## Begin

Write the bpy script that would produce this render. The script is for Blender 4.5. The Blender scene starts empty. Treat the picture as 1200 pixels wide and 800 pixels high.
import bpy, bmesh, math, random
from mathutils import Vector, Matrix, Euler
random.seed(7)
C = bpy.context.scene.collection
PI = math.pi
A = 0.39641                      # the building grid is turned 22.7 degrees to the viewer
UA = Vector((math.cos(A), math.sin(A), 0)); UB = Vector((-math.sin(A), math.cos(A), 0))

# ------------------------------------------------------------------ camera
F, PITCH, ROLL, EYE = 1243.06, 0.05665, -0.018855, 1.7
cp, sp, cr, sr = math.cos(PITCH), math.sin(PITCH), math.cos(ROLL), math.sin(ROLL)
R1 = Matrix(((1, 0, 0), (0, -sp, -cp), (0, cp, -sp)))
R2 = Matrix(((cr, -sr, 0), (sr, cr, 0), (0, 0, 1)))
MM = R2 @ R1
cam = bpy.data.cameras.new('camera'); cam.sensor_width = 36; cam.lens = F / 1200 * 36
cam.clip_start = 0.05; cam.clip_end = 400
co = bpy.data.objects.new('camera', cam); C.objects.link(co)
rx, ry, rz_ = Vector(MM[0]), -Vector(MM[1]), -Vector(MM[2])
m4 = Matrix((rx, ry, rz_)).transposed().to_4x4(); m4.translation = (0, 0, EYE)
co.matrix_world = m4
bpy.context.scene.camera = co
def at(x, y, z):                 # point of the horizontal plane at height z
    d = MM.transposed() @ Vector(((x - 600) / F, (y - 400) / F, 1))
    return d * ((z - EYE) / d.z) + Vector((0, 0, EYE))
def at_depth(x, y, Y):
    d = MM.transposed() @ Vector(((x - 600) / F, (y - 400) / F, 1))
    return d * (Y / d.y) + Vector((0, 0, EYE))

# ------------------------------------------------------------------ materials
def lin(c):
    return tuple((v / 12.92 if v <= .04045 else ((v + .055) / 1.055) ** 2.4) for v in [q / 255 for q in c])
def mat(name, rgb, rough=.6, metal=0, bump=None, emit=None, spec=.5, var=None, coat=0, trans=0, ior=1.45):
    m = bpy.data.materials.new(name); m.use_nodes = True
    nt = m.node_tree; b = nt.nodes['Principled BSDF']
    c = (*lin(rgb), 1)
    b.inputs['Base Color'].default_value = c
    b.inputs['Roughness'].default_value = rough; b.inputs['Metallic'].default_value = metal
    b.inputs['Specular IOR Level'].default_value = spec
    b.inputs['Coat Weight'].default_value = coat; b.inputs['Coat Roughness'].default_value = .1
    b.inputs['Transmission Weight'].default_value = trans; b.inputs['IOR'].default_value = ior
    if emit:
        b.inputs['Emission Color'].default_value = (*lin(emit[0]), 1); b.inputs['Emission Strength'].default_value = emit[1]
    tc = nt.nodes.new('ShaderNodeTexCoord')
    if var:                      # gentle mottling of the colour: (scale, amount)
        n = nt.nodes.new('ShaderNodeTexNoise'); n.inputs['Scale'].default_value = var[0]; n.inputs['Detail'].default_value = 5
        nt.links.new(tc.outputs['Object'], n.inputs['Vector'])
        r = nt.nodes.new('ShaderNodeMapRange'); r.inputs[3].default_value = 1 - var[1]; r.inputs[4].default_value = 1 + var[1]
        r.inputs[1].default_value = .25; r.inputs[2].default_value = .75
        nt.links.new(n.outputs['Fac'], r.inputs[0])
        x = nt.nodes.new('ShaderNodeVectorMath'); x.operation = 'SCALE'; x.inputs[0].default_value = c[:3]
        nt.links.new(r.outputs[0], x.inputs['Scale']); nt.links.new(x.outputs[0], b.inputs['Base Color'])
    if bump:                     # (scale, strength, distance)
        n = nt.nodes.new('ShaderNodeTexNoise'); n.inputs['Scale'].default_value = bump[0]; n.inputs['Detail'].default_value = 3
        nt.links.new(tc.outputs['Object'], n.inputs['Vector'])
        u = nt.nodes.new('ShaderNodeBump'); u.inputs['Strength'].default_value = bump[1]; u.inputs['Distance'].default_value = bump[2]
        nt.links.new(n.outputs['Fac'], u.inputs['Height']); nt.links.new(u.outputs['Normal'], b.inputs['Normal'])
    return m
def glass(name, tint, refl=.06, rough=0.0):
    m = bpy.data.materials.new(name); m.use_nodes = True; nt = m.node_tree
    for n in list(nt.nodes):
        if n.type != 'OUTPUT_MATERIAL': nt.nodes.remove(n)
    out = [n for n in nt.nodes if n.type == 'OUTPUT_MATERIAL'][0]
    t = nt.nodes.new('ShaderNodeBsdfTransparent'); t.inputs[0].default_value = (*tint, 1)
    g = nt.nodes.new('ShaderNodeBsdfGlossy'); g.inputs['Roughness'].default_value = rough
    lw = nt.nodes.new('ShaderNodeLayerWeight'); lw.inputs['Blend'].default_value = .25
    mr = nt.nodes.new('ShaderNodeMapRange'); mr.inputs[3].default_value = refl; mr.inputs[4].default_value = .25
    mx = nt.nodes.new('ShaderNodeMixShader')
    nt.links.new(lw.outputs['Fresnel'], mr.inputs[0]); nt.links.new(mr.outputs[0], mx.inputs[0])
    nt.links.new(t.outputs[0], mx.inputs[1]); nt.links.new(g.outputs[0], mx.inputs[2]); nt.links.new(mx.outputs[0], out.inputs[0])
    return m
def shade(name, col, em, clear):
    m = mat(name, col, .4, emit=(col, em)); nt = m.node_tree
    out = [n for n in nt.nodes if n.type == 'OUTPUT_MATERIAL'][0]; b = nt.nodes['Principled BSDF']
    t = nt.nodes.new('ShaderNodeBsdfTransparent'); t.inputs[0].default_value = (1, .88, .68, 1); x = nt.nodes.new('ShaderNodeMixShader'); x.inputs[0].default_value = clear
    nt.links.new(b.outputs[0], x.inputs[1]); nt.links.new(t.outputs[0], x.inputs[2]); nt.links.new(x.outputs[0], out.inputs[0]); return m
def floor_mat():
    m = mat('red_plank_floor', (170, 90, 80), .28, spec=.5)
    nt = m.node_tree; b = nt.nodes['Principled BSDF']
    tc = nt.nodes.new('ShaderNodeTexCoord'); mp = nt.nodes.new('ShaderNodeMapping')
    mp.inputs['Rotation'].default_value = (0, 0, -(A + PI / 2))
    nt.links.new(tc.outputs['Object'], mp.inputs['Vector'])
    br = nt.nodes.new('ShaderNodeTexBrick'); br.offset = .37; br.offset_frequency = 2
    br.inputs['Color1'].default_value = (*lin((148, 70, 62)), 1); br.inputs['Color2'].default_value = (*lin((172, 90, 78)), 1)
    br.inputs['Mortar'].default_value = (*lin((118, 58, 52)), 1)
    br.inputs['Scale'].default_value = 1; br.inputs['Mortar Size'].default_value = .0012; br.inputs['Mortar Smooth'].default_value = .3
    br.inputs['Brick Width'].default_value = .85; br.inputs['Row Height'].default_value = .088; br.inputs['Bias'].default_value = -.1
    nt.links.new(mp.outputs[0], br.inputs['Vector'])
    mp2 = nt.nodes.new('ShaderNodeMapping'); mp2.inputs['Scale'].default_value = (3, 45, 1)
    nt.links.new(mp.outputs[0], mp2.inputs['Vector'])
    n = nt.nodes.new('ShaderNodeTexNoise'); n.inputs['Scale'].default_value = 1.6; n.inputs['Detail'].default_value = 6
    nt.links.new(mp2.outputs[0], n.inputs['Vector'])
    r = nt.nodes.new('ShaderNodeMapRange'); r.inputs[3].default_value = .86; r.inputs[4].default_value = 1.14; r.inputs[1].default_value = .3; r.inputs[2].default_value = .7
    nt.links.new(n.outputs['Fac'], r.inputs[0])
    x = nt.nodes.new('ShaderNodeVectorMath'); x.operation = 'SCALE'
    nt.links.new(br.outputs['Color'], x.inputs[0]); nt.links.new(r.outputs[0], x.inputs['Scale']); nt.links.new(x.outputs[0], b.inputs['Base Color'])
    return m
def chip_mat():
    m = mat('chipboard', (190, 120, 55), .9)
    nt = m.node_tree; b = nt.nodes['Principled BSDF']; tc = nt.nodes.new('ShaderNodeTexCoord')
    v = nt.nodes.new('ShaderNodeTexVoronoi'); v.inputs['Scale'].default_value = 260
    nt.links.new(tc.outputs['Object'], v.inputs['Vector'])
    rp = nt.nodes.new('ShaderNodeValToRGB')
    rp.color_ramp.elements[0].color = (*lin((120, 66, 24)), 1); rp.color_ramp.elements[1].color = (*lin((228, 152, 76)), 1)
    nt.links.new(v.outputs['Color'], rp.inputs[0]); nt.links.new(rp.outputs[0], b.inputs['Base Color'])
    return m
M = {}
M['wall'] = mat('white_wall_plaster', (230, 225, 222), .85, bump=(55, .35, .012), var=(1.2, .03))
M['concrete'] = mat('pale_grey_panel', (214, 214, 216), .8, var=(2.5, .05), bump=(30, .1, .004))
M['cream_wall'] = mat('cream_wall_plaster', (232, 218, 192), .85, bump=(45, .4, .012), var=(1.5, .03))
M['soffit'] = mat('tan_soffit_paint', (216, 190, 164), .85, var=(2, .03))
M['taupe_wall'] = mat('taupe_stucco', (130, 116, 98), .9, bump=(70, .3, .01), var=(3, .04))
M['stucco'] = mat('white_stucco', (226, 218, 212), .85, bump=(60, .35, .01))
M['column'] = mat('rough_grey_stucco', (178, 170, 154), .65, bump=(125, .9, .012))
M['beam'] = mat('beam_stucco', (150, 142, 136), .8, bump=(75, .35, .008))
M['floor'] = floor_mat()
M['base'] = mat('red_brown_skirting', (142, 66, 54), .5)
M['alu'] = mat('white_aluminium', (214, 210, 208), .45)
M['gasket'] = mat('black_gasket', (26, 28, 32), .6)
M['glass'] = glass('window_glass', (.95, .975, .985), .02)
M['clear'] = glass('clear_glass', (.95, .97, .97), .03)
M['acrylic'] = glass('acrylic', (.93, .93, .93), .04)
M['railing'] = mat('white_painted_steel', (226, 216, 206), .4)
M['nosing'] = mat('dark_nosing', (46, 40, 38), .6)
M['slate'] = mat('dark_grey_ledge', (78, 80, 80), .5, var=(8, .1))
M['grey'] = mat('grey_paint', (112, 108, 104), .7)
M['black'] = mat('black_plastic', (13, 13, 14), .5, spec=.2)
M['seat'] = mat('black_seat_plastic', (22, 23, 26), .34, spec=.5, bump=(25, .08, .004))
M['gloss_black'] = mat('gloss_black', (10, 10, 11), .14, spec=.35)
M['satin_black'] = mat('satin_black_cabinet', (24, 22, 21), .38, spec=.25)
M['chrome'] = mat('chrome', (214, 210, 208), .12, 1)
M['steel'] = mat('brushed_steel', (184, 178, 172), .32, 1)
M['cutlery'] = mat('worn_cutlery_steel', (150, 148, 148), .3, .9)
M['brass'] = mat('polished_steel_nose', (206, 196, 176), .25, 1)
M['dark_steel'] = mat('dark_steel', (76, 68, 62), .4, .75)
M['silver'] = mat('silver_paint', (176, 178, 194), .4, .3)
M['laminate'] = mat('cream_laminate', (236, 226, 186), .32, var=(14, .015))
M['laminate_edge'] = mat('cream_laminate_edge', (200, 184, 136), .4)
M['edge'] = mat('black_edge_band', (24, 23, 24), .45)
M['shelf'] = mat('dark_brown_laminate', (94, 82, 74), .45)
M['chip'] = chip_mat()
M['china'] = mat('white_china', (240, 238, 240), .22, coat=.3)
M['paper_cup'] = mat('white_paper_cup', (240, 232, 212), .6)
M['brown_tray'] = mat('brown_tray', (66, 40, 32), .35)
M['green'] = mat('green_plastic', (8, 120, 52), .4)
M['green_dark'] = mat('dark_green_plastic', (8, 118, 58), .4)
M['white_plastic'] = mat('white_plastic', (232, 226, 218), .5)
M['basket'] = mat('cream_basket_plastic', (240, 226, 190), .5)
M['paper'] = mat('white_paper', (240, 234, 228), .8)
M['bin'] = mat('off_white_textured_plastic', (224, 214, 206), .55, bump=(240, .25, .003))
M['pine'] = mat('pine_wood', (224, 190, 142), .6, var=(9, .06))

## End

*EXERCISE GOAL*:
In the listing above, find the lines holding the word "scene" and copy them.

*RESPONSE FOR THIS EXERCISE*:
Write the bpy script that would produce this render. The script is for Blender 4.5. The Blender scene starts empty. Treat the picture as 1200 pixels wide and 800 pixels high.
C = bpy.context.scene.collection
bpy.context.scene.camera = co